En el año 1972 estaba yo estudiando “ingreso”, creo que así se llamaba, el curso que servía de adaptación entre el antiguo plan de enseñanza y el nuevo sistema de la E. G. B. Era en el edificio de la Pontanilla, donde entonces estaba también la sede de la O. J. E. y, arriba, la casa de aquel tal Caparrós. Era cuando todavía existía, allí al lado, el antiguo colegio de las monjas. Recuerdo que un día, que no había clase pero estábamos todos allí por alguna fiesta (no sé cuál, ni seguramente tampoco lo supe entonces porque no solía yo enterarme de la fiesta), las puertas del instituto estaban abiertas, y el profesorado había organizado algunas actividades, de manera que profesores y alumnos pululábamos por la plaza –entonces una placa de cemento-, y seguramente, o quizá es mi imaginación, había música en el ambiente.
Tenía yo un amigo, un chico de Cóo cuyo nombre recuerdo pero no voy a decir, aunque me pregunto qué será ahora de él. Me parece que sólo nos teníamos el uno al otro, en el tiempo de los recreos. Nos parecíamos, en el sentido de que ambos éramos callados, poco movidos, tímidos quizá. Un chico que, por cierto, me regalaba cosas, a veces juguetes de cierto valor, lo cual me dejaba extrañado; yo le preguntaba por qué me las daba, y él me decía que porque yo era su amigo y estaba contento de tenerme. Es probable que la pareja que formábamos despertase risitas y menosprecio entre algunos miembros del instituto, profesores incluidos; un poco “outsiders”. Aunque dudo que yo fuera entonces consciente de que había quien se reía de nosotros.

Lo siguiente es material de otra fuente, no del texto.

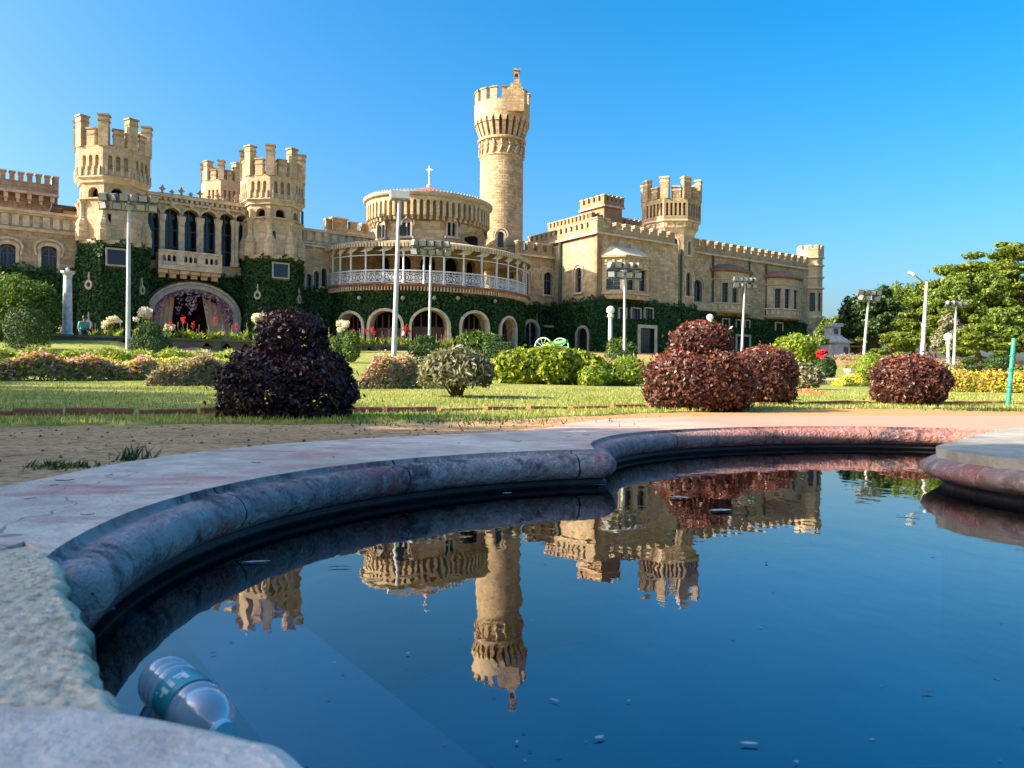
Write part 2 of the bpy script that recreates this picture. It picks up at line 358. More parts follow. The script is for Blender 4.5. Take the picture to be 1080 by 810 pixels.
    if joint:
        tc=nd(n,'ShaderNodeTexCoord'); sx=nd(n,'ShaderNodeSeparateXYZ'); n.links.new(tc.outputs['UV'],sx.inputs[0]); wj=noise(n,v,9,3,.6); aj=nd(n,'ShaderNodeMath',operation='MULTIPLY_ADD'); n.links.new(wj,aj.inputs[0]); aj.inputs[1].default_value=.05; n.links.new(sx.outputs[0],aj.inputs[2])
        md=nd(n,'ShaderNodeMath',operation='MODULO'); n.links.new(aj.outputs[0],md.inputs[0]); md.inputs[1].default_value=joint; lt=nd(n,'ShaderNodeMath',operation='LESS_THAN'); n.links.new(md.outputs[0],lt.inputs[0]); lt.inputs[1].default_value=.008; c=mixc(n,c,(.03,.025,.025),lt.outputs[0])
    n.links.new(c,p.inputs['Base Color']); p.inputs['Roughness'].default_value=rough; p.inputs['Specular IOR Level'].default_value=.25
    ad=nd(n,'ShaderNodeMath',operation='ADD'); n.links.new(f2,ad.inputs[0]); n.links.new(f4,ad.inputs[1]); bump(n,p,ad.outputs[0],.9 if joint else .45,.03 if joint else .012); return m
M['soil']=soilmat(); M['lawn']=lawnmat()
M['apron']=concmat('stained_concrete',(.64,.54,.44),(.52,.21,.19),.085,.8,60,True,0,0,(.56,.27,.18))
M['roll']=concmat('grey_red_coping',(.44,.345,.325),(.35,.11,.11),.09,.7,40,True,.93,.85,(.46,.19,.145))
M['slab']=concmat('weathered_grey_slab',(.42,.39,.32),(.25,.22,.16),.02,.85,70,False)
M['ledge']=concmat('smooth_concrete_ledge',(.72,.60,.50),(.58,.20,.21),.075,.8,60,False)
def sandmat():
    m,n,p=newmat('rough_sandstone'); v=posvec(n); f1=noise(n,v,3.5,6,.6); f2=noise(n,v,55,6,.7); f3=noise(n,v,5,5,.6)
    r=ramp(n,[(.3,(.70,.53,.36)),(.7,(.90,.69,.48))]); n.links.new(f1,r.inputs[0])
    r2=ramp(n,[(.34,(.5,.44,.39)),(.48,(.95,.94,.93)),(.66,(1.15,1.14,1.12))]); n.links.new(f2,r2.inputs[0]); c=mixc(n,r.outputs[0],r2.outputs[0],.9,'MULTIPLY')
    r3=ramp(n,[(.64,(0,0,0)),(.72,(1,1,1))]); n.links.new(f3,r3.inputs[0]); c=mixc(n,c,(.27,.19,.13),r3.outputs[0])
    sp=nd(n,'ShaderNodeSeparateXYZ'); n.links.new(v,sp.inputs[0]); az=nd(n,'ShaderNodeMath',operation='MULTIPLY_ADD'); n.links.new(f1,az.inputs[0]); az.inputs[1].default_value=.05; n.links.new(sp.outputs[2],az.inputs[2]); rz=nd(n,'ShaderNodeMapRange'); n.links.new(az.outputs[0],rz.inputs[0]); rz.inputs[1].default_value=.206; rz.inputs[2].default_value=.186; c=mixc(n,c,(.17,.13,.095),rz.outputs[0])   # darker brown below the top edge of the pool face
    n.links.new(c,p.inputs['Base Color']); p.inputs['Roughness'].default_value=.95; p.inputs['Specular IOR Level'].default_value=.1; bump(n,p,f2,.6,.012); return m
M['sandstone']=sandmat()
def cr(pts,n=8):
    P=[Vector(p) for p in pts]; out=[]
    for i in range(len(P)-1):
        a,b,c,d=P[max(i-1,0)],P[i],P[i+1],P[min(i+2,len(P)-1)]
        for k in range(n):
            t=k/n; out.append(.5*((2*b)+(c-a)*t+(2*a-5*b+4*c-d)*t*t+(3*b-a-3*c+d)*t**3))
    out.append(P[-1]); return out
LC=Vector((.93,1.9)); LR=1.83
lobe1=[LC+Vector((math.cos(R_(a)),math.sin(R_(a))))*LR for a in np.linspace(197,107,44)]
lobe2=cr([(.395,3.65),(.43,4.1),(.63,4.68),(1.0,5.17),(1.5,5.55),(2.25,5.85),(2.95,5.88),(3.55,5.62),(4.15,5.0)],8)
isl_front=cr([(3.95,5.9),(3.2,5.09),(2.61,4.42),(2.3,4.05),(2.07,3.75),(2.02,3.5),(2.03,3.29),(2.09,3.1),(2.2,2.7),(2.35,2.0),(2.35,1.3),(2.1,.5),(1.6,-.2)],6)
near=[Vector(p) for p in [(1.6,-.2),(.9,-.5),(.35,-.3),(.06,.28),(-.17,.614),(-.28,.677),(-.378,.709),(-.5,.88),(-.7,1.18),(-.89,1.46)]]
ring=lobe1+lobe2[1:]+[p for p in isl_front if p.y<5.0][0:]+near[1:]
def offs(path,q):
    o=[]
    for i,p in enumerate(path):
        t=(path[min(i+1,len(path)-1)]-path[max(i-1,0)]).normalized(); o.append(p+Vector((t.y,-t.x))*q)   # right of travel = towards the water
    return o
hole=[(-.93,1.52)]+[tuple(p) for p in offs(lobe1,-.06)[1:-2]]+[tuple(p) for p in offs(lobe2,-.06)[3:]]+[(4.3,4.6),(4.3,2),(2.9,.9),(2.3,-.2),(1.4,-.8),(.7,-.9),(.2,-.45),(-.1,.3),(-.42,.66),(-.95,1.44)]
# ground sheet with the pool cut out of it
pts=[Vector(p) for p in hole]; ne=len(pts); ed=[(i,(i+1)%ne) for i in range(ne)]
ys=list(np.arange(-14,13,.6))+list(np.arange(13,70,1.5))+list(np.geomspace(72,1500,26))
for y in ys:
    half=max(16,abs(y)*1.5+6); st=.6 if y<13 else (1.6 if y<70 else half/16)
    x=-half
    while x<=half:
        if not inpoly(x,y,hole): pts.append(Vector((x+random.uniform(-.1,.1)*st,y+random.uniform(-.1,.1)*st)))
        x+=st
for p in [(-2200,-60),(2200,-60),(2200,1500),(-2200,1500)]: pts.append(Vector(p))
vs,_,fc,*_x=delaunay_2d_cdt(pts,ed,[],0,1e-6)
mb=MB()
for f in fc:
    cx=sum(vs[i][0] for i in f)/3; cy=sum(vs[i][1] for i in f)/3
    if inpoly(cx,cy,hole): continue
    P=[(vs[i][0],vs[i][1],terr(vs[i][0],vs[i][1])+(.006*math.sin(vs[i][0]*3.1)*math.sin(vs[i][1]*2.7+1) if vs[i][1]<9 else 0)-.008) for i in f]
    a=(P[1][0]-P[0][0])*(P[2][1]-P[0][1])-(P[1][1]-P[0][1])*(P[2][0]-P[0][0])
    mb.face(P if a>0 else P[::-1],smooth=True)
build('ground',mb,M['soil'],merge=True,structure=True)
# lawn: everything beyond the kerb bricks, and the thin strip of turf in front of them
kerb=[gat(px,py) for px,py in [(-260,443),(-120,441.5),(0,440),(115,438.5),(230,437.3),(360,437),(480,434.5),(600,432),(690,430.5),(800,428),(900,426.5),(1000,426.5),(1100,427),(1300,428)]]
front=[gat(px,py) for px,py in [(-260,453),(-120,451),(0,449.5),(115,448),(230,447),(360,446),(480,444),(560,441.5),(640,437),(700,435),(800,432.5),(900,431),(1000,430.5),(1100,432),(1300,434)]]
def yk(line,x):
    for a,b in zip(line,line[1:]):
        if a.x<=x<=b.x: return a.y+(b.y-a.y)*(x-a.x)/(b.x-a.x)
    return line[0].y if x<line[0].x else line[-1].y
mb=MB(); far=[0,.07,.3,.7,1.2,1.9,2.8,4,5.5,7.5,10,13,17,22,28,35,43,52,62,75,90]
xs=list(np.arange(-9,12.01,.15)); 
def lawnpt(x,k):
    y0=yk(front,x)+.09*math.sin(x*5)*math.sin(x*2.3)+.06*math.sin(x*13+1)+.04*math.sin(x*29); d=far[k]; X=x*(1+d*.11); Y=y0+d
    return (X,Y,terr(X,Y)+(.012 if k else -.02))
for i in range(len(xs)-1):
    for k in range(len(far)-1):
        mb.face([lawnpt(xs[i],k),lawnpt(xs[i+1],k),lawnpt(xs[i+1],k+1),lawnpt(xs[i],k+1)],smooth=True)
build('lawn',mb,M['lawn'],merge=True,structure=True)
# grass blades, dense where the turf is near
def rndattr(me,vals):
    a=me.attributes.new('rnd','FLOAT','FACE'); a.data.foreach_set('value',np.asarray(vals,dtype=np.float32))
def rawmesh(name,V,F,mat,rnd=None,parent=None,org=None):
    po=ORG.get(parent.name,Vector((0,0,0))) if parent else Vector((0,0,0)); org=Vector(org) if org is not None else po
    V=np.asarray(V,dtype=np.float32)-np.array(org,dtype=np.float32); F=np.asarray(F,dtype=np.int32); k=F.shape[1]
    me=bpy.data.meshes.new(name); me.vertices.add(len(V)); me.vertices.foreach_set('co',V.ravel())
    me.loops.add(F.size); me.loops.foreach_set('vertex_index',F.ravel()); me.polygons.add(len(F))
    me.polygons.foreach_set('loop_start',np.arange(0,F.size,k,dtype=np.int32))
    me.update(calc_edges=True); 
    if rnd is not None: rndattr(me,rnd)
    me.materials.append(mat); o=bpy.data.objects.new(name,me); COL.objects.link(o)
    if parent: o.parent=parent
    o.location=org-po; ORG[o.name]=org; return o
def blades(name,P,h,w,mat,lean=.5,parent=None,rnd=None):
    n=len(P); a=RNG.uniform(0,2*np.pi,n); hh=h*RNG.uniform(.5,1.3,n); l=RNG.uniform(0,lean,n)*hh; b=RNG.uniform(0,2*np.pi,n)
    side=np.stack([np.cos(a),np.sin(a),0*a],1)*(w*RNG.uniform(.6,1.3,n)/2)[:,None]
    tip=P+np.stack([np.cos(b)*l,np.sin(b)*l,hh],1)
    V=np.stack([P-side,P+side,tip],1).reshape(-1,3); F=np.arange(3*n).reshape(n,3)
    return rawmesh(name,V,F,mat,RNG.random(n) if rnd is None else rnd,parent)
M['grass']=leafmat('grass_blades',[(0,(.15,.20,.035)),(.5,(.31,.35,.07)),(.8,(.44,.44,.12)),(1,(.55,.49,.21))],.6,.3)
P=[]
while len(P)<52000:
    x=random.uniform(-7,11); d=random.random()**1.6*9; y=yk(front,x)+d+random.gauss(0,.09)-(.25 if random.random()<.03 else 0)
    X=x*(1+max(d,0)*.11)
    if -.12<y-yk(kerb,X)<.06 and random.random()<.85: continue
    if d<.35 and random.random()<.3+.4*math.sin(x*4)*math.sin(x*1.7): continue
    P.append((X,y,terr(X,y)+.01))
tag(blades('grass',np.array(P),.042,.013,M['grass'],.7),'short green and straw coloured grass blades of the lawn','grass',kind='stuff')
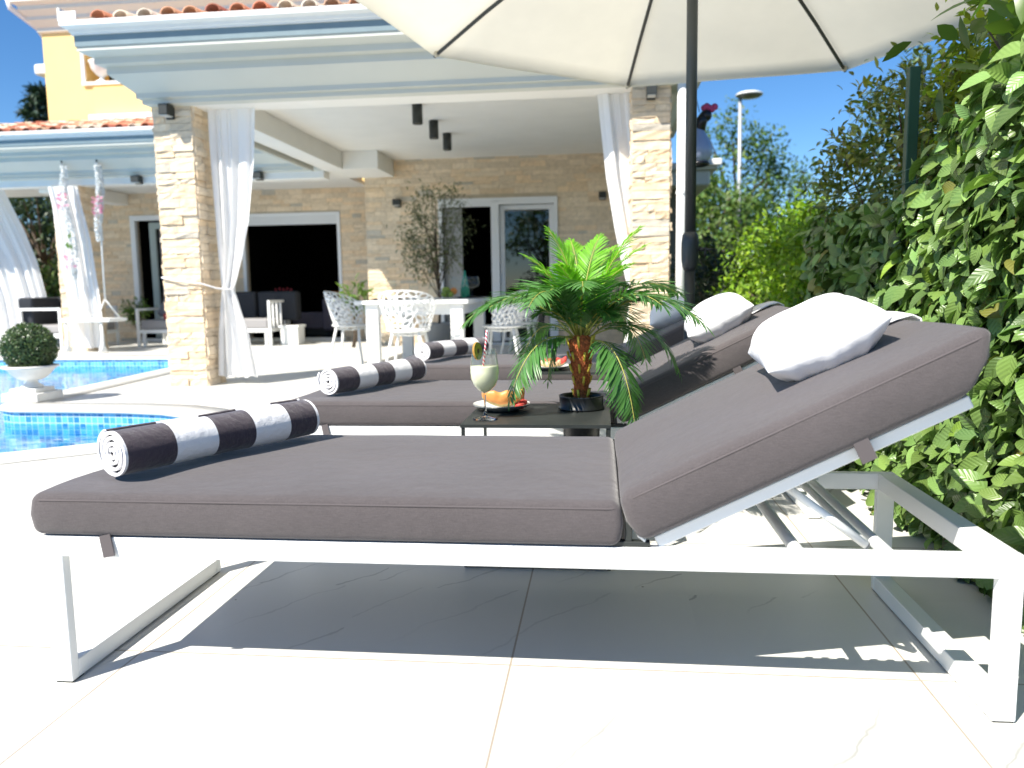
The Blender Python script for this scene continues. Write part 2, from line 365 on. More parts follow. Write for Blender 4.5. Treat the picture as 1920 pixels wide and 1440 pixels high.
POOL = [(-16, -2.2), (-9, -.25), (-3.95, 3.35), (-3.24, 3.885), (-2.85, 4.2), (-2.66, 4.45), (-2.62, 4.75), (-2.72, 5.03), (-2.90, 5.22), (-3.15, 5.36), (-3.5, 5.43), (-4.0, 5.46), (-4.42, 5.47),
        (-4.56, 5.54), (-4.66, 5.68), (-4.71, 5.95), (-4.74, 6.3), (-4.82, 7.4), (-4.90, 8.5), (-5.02, 9.9), (-16, 9.98)]
def holed(outer, hole, z):
    loops = [[Vector((x, y, 0)) for x, y in outer], [Vector((x, y, 0)) for x, y in hole]]
    tri = geometry.tessellate_polygon(loops); mb = MB()
    for x, y in outer+hole: mb.vert((x, y, z))
    for t in tri: mb.face(t)
    return mb
DECK = [(-18, -8), (1.19, -8), (1.19, 15), (-18, 15)]
structure(obj('pool_deck', holed(DECK, POOL, 0.), DECKM))
GR = [(-700, -700), (700, -700), (700, 900), (-700, 900)]
structure(obj('ground', holed(GR, DECK, -.012), SOIL))
# coping: a strip around the rim with a rounded nose
def offset(poly, d):
    out = []
    N = len(poly)
    for i in range(N):
        a, b, c = (Vector(poly[(i-1) % N]), Vector(poly[i]), Vector(poly[(i+1) % N]))
        n1 = Vector(((b-a).y, -(b-a).x)).normalized(); n2 = Vector(((c-b).y, -(c-b).x)).normalized()
        n = (n1+n2); n = n/max(.35, n.length_squared)*2 if n.length > .1 else n1
        out.append(b+n*d)
    return out
mb = MB(); N = len(POOL); prof = [(.30, .003), (.30, .012), (.02, .014), (-.018, .008), (-.025, -.006), (-.018, -.022), (0.002, -.026)]
rings = [offset(POOL, d) for d, z in prof]
for k, (d, z) in enumerate(prof):
    for p in rings[k]: mb.vert((p.x, p.y, z))
for k in range(len(prof)-1):
    for i in range(N): mb.face((k*N+i, (k+1)*N+i, (k+1)*N+(i+1) % N, k*N+(i+1) % N))
structure(obj('pool_coping', mb, COPM, smooth=True))
def mosaic():
    m = bpy.data.materials.new('blue_pool_mosaic'); m.use_nodes = True; nt = m.node_tree; L = nt.links
    p = nt.nodes['Principled BSDF']; p.inputs['Roughness'].default_value = .25
    a = nd(nt, 'ShaderNodeAttribute', attribute_name='luv')
    b = nd(nt, 'ShaderNodeTexBrick', offset=0.); b.inputs['Scale'].default_value = 1; b.inputs['Brick Width'].default_value = .05; b.inputs['Row Height'].default_value = .05
    b.inputs['Mortar Size'].default_value = .003; b.inputs['Color1'].default_value = (.02, .20, .47, 1); b.inputs['Color2'].default_value = (.13, .55, .80, 1); b.inputs['Mortar'].default_value = (.45, .6, .7, 1)
    L.new(a.outputs['Vector'], b.inputs['Vector']); L.new(b.outputs[0], p.inputs['Base Color']); return m
mb = MB(); uv = []
per = 0
for i in range(N):
    a, b = Vector(POOL[i]), Vector(POOL[(i+1) % N]); l = (b-a).length; q = len(mb.v)
    for (pt, u) in ((a, per), (b, per+l)):
        for z in (-.026, -1.25): mb.vert((pt.x, pt.y, z)); uv.append((u, z+2, 0))
    mb.face((q, q+1, q+3, q+2)); per += l
q = len(mb.v)
for p in POOL: mb.vert((*p, -1.25)); uv.append((p[0], p[1], 0))
for t in geometry.tessellate_polygon([[Vector((*p, 0)) for p in POOL]]): mb.face([q+i for i in t])
o = structure(obj('pool_basin', mb, mosaic()))
at = o.data.attributes.new('luv', 'FLOAT_VECTOR', 'POINT'); at.data.foreach_set('vector', np.array(uv, np.float32).ravel())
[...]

En aquel día de fiesta, a algún profesor se le ocurrió algo divertido: cogernos a ambos (no creo que tuviera que pensarlo mucho) y ponernos a competir el uno contra el otro en una singular prueba, prueba que quizá entonces era usual, como las carreras de bicis lentas, que después no he vuelto a ver; consistía en ponernos a comer merengue, de sendos platos sobre una mesa al aire libre, con las manos a la espalda. Se nos planteó el evento como irrenunciable, y no recuerdo que se nos ocurriese negarnos. Éramos, sin duda, la pareja ideal para que todo el mundo pasase un buen rato. Las manos, no recuerdo si nos las ataron o las dejamos inoperativas a base de voluntad.
Y así, agachados sobre los platos, competimos el uno contra el otro, a ver quién acababa antes. Desde luego que hice lo posible por ganar. La gente se reía eufórica, y a mí siempre me gustó ser el centro de atención, y contribuir a la alegría del personal. Eso me daba, también, la sensación de estar integrado, cosa que en cierto fondo anhelaba, ya que de alguna manera me sentía inadaptado, y algo de cariño también me hacía falta.
Y no sé quién ganó, la verdad, pero el espectáculo mereció la pena, porque además, el merengue (o chantillí, podéis buscar la diferencia) es pegajoso; y entonces, la cara, de tanto hozar, se nos quedó, digamos, correosa. Y alguien nos dio, para limpiarnos, pues lo que por allí había, no más que unas hojas de periódico; con lo cual se nos quedaban las noticias pegadas…
No sé, a todo esto, si mis padres se enteraron del tema. A lo mejor ni les conté nada.
La verdad, no recuerdo haberme sentido indigno, ridículo ni nada parecido. En cambio hoy percibo que aquello fue una muestra más de aquella España que Gila retrataba, país de tintes siniestros, que algunos darán por finiquitado pero cuyo certificado de defunción yo no firmaría. Incluso, puedo decir, quizá yo mismo he contribuido alguna vez a episodios similares; me ampararé en lo de “el que esté libre de pecado que tire la primera piedra”; y que las víctimas de un cierto momento son los verdugos en otras ocasiones, de manera que no se puede caer en la tentación de tener demasiada lástima de nadie.
Y eso os cuento, entre otros motivos para que lo comparéis con vuestro ambiente estudiantil, por si encontráis en él cosas parecidas o, por el contrario, os parece que allí nunca hubo nada de esto, afortunados vosotros.